What follows is we find ourselves awash amid entities that give and take shape among one another. The Shins. Kelly Clarkson. Mac mail. Mastodon, Web mail, copy, paste, copy, paste, powercords, empathy, celebrity, sharing, IP, music, text, text editor, Justin, John, Hannah, Lady Gaga, cheesy, ukulele, sun dust rolling thunder clouds crowding . . . circulating collections of people, ideas, and things.

"[We] depend on a flood . . . of entities to exist. To be an actor is now at last a fully artificial and fully traceable gathering."

The concern is that these networks constrain us, shape us and tell us who we are.

The gatherings threaten the human figure by binding us together, surrounding us with ideas and things.

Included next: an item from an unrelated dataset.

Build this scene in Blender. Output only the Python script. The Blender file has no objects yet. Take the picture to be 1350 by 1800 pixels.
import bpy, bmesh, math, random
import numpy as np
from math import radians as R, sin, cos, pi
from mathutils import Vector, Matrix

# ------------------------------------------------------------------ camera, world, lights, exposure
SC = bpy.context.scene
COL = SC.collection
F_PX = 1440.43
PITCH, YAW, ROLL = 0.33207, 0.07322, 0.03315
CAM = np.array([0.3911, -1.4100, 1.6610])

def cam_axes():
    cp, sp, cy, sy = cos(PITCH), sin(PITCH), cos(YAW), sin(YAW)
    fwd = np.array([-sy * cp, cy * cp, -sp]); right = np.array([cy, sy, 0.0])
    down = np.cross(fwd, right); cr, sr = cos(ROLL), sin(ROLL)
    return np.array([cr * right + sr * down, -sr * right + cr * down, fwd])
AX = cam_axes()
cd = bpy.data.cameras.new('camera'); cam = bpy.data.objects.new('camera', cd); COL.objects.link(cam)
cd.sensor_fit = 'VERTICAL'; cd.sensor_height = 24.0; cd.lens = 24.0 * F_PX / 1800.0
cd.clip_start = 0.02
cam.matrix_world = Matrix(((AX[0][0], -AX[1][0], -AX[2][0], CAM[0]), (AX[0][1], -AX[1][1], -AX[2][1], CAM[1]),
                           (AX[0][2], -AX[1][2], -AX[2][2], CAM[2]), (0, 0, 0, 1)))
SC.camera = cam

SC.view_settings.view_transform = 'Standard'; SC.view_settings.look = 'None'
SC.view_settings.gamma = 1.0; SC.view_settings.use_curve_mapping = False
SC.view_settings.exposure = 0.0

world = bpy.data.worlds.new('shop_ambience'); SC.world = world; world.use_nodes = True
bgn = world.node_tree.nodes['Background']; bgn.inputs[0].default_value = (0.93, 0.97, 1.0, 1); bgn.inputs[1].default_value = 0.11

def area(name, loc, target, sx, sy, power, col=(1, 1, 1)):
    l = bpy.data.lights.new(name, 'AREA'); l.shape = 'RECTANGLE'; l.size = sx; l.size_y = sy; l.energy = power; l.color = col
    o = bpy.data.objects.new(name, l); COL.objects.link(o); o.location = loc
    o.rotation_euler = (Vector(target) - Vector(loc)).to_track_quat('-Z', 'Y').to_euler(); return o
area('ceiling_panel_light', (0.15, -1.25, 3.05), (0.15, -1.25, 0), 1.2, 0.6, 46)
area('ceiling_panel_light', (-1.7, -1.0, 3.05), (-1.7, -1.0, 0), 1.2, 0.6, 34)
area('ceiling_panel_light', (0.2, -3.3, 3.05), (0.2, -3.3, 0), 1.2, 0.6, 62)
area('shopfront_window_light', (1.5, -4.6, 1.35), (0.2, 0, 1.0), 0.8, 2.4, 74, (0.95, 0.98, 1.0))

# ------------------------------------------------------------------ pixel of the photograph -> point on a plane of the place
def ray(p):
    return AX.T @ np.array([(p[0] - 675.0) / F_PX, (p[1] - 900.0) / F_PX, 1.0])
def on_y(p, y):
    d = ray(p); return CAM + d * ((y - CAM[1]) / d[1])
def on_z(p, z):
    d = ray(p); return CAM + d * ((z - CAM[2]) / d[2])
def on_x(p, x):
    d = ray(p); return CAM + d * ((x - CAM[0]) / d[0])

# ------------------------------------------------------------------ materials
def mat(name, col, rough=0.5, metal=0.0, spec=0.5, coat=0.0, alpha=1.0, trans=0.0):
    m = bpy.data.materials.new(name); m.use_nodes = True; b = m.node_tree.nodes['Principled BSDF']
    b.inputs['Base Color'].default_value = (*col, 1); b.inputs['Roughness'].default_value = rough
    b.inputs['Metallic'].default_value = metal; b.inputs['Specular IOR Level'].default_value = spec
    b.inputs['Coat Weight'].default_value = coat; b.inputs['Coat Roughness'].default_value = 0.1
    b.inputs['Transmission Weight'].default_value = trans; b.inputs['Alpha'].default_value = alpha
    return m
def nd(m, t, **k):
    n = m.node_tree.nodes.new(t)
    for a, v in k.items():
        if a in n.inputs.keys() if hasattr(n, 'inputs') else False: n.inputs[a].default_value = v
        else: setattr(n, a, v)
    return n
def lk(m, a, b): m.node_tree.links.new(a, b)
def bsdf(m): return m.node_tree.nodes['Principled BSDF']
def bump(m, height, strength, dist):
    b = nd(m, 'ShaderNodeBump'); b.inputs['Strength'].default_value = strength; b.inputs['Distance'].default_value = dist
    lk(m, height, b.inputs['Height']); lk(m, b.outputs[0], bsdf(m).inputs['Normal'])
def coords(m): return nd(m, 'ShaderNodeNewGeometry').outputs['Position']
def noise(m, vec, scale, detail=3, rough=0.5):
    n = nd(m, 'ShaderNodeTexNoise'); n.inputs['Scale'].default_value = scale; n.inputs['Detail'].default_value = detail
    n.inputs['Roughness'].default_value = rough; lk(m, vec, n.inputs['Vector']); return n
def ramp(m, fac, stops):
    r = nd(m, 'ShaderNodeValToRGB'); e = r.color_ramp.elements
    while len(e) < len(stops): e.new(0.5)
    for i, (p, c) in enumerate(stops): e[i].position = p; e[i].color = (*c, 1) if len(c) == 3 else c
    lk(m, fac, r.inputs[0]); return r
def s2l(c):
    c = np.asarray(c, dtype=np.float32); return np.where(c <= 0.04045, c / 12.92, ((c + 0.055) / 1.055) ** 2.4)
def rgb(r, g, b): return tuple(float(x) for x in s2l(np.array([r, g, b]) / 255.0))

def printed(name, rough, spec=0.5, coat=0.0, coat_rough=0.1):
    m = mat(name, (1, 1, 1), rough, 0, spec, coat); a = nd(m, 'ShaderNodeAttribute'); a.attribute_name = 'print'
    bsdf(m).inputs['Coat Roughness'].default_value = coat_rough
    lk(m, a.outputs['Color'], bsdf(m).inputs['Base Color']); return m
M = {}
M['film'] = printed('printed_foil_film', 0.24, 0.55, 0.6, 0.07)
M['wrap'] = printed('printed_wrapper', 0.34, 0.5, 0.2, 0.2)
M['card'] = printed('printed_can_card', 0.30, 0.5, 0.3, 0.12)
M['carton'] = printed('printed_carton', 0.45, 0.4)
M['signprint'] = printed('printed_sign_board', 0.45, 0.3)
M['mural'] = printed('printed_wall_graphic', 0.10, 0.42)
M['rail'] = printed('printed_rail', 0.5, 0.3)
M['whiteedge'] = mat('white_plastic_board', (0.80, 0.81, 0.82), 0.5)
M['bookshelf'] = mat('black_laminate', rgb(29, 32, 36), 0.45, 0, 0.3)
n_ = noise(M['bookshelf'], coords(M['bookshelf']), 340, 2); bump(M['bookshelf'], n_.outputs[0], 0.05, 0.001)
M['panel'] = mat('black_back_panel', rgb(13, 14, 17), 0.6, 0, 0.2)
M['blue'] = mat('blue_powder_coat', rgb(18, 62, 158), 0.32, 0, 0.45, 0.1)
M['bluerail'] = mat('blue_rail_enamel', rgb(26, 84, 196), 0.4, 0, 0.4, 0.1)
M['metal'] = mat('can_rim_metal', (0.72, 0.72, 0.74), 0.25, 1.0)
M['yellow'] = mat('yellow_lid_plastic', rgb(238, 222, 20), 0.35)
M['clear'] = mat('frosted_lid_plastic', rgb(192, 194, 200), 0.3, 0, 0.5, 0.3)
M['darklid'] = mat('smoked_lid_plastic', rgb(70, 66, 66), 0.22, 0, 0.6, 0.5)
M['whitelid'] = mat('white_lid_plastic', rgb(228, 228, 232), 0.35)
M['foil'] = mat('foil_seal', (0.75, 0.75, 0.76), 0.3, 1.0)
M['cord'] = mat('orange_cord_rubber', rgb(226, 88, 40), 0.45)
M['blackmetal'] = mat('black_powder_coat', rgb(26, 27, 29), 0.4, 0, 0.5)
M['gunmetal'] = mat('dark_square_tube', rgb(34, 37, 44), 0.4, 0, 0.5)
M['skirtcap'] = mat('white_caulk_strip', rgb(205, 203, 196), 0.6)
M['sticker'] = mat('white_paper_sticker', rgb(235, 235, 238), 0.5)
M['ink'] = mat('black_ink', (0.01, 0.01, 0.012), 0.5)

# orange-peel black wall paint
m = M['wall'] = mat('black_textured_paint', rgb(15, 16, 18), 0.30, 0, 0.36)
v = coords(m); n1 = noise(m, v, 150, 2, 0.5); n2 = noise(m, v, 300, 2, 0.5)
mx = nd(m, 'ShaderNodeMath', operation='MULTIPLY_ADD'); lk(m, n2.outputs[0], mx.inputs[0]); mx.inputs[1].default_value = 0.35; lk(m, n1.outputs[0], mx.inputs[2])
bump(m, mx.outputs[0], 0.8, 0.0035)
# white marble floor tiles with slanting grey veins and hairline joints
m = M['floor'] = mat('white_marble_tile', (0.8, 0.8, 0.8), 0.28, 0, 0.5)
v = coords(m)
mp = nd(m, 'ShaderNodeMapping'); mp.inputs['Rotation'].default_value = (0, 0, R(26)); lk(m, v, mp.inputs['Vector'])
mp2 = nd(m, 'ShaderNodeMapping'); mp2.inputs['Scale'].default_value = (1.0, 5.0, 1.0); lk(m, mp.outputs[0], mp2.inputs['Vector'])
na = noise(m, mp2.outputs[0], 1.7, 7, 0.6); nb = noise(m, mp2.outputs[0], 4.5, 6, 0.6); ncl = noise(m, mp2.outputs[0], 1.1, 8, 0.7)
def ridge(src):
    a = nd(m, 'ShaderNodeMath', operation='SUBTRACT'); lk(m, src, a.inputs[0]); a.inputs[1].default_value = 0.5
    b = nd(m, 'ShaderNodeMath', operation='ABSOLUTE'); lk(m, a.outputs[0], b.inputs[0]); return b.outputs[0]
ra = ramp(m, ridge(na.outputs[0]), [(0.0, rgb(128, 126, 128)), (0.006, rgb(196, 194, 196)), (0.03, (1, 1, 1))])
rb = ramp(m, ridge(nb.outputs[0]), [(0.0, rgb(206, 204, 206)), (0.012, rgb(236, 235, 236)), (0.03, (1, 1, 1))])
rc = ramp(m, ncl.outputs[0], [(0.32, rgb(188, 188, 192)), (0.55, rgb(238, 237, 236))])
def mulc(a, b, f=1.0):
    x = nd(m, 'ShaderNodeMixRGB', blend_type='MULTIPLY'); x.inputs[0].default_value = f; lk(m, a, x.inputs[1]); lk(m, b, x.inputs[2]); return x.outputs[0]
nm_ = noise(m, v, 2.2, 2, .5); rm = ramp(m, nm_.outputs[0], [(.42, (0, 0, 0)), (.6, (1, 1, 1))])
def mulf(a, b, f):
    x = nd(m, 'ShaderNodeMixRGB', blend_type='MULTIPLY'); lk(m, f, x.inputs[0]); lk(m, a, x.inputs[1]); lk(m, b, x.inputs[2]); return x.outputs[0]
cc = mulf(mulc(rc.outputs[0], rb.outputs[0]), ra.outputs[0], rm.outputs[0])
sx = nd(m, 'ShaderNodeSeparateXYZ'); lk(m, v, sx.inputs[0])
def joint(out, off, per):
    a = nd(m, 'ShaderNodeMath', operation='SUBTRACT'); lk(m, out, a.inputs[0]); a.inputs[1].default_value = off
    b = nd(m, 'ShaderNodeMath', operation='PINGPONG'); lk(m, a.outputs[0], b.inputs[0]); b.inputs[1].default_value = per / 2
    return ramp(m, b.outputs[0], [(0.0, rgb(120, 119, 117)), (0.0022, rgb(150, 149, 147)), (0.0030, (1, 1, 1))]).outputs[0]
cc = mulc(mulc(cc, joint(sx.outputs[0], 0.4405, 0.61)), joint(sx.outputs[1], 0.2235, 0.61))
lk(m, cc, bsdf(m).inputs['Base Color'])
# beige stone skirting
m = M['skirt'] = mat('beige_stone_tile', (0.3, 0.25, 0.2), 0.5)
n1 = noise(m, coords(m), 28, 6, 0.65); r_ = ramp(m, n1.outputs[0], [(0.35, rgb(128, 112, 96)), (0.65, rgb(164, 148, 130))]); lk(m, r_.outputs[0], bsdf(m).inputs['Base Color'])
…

But there is also an organic flow as we gather together in circuit with machines, an entity among entities, conduit for streams of meaning making and performing action, never powerless, full of awareness of layerings, knowing that categories (like worlds) can still bring us transformation.

I'm here and I'm talking about fitting in. PC goes to Pandora and types in Shins. The machine responds. The composition is one of mixing, but the zoom is way out. Choosing word over image or sound feels myopic. The composing here is one of entity in flowing network, not type cast but acting.

I'm talking about performing. The way the network is never hung up to dry but always in motion, always calling us to be . . . composing.

What is a text? What isn't? What is writing? The paintbrush. The poet. The CPU. The lungs. The organic mechanic typing song as worlds unfold in the streaming cast. Fantastic detail. What focus did you use? My favorite color. . . .

"[through circulation] [. . . we ] become, layer after layer, comparable and commensurable . . . human. The question is not to fight against categories but rather to ask: 'Is the category subjecting or subjectifying you?' . . . [F]reedom is getting out of a bad bondage, not an absence of bonds." All the world's a studio, and we are but performers and mechanics, transporting and fixing meaning through each lignin layer.

I'm here and I'm talking about the connotational flow, the liquid mixings of sound and light, felt-like, felt like the composing of self with words. I'm a map. I'm a green tree.